Earlier today, a group of protesters
assembled in Shadrinsk to demand that officials reduce charges for electricity
given they are paying more than those in other oblasts even though their wages
are lower. “We are simply surviving,” one said, adding that “our oblast powers
must more effectively defend the rights of the people” (nakanune.ru/news/2017/1/27/22459285/).
This is only the
latest of a large number of similar protests in many parts of Russia, protests
that have generally been ignored in Moscow because they are small, dispersed,
and superficially not political. But three aspects of the Kurgan Oblast
demonstration make it worthy of note.
First, those taking part explicitly
linked their protests to Russian government spending on its mega-project the
2018 World Cup, an indication that in today’s economic crisis, that
much-ballyhooed Putin program may not enjoy the kind of support or win him the
plaudits he hopes for even if Moscow retains the right to hold it.
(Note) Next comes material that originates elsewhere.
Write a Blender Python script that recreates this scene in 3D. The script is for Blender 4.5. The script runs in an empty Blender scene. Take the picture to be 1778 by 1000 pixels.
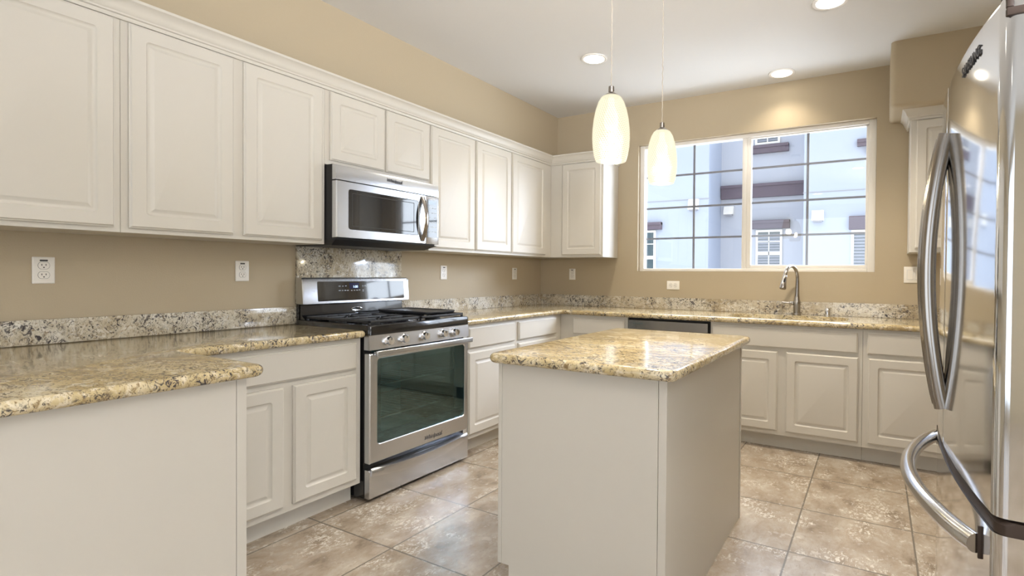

Second, the Kurgan protesters also
used this occasion to denounce Prime Minister Dmitry Medvedev’s call for the
regions to be more self-sufficient, a call that they say is duplicitous given
that Moscow is providing the regions with ever less money but refuses to allow
them to retain a significant portion of the taxes they do collect or levy their
own.
And third, these demonstrators in
the open letter they adopted that will be sent to Putin, Medvedev and regional
officials have given a deadline for their demand that energy prices be
reduced. It is March 31, and that
suggests that unless the Russian authorities can pull something out of their
hats, there will be more protests then – or more repression to block them.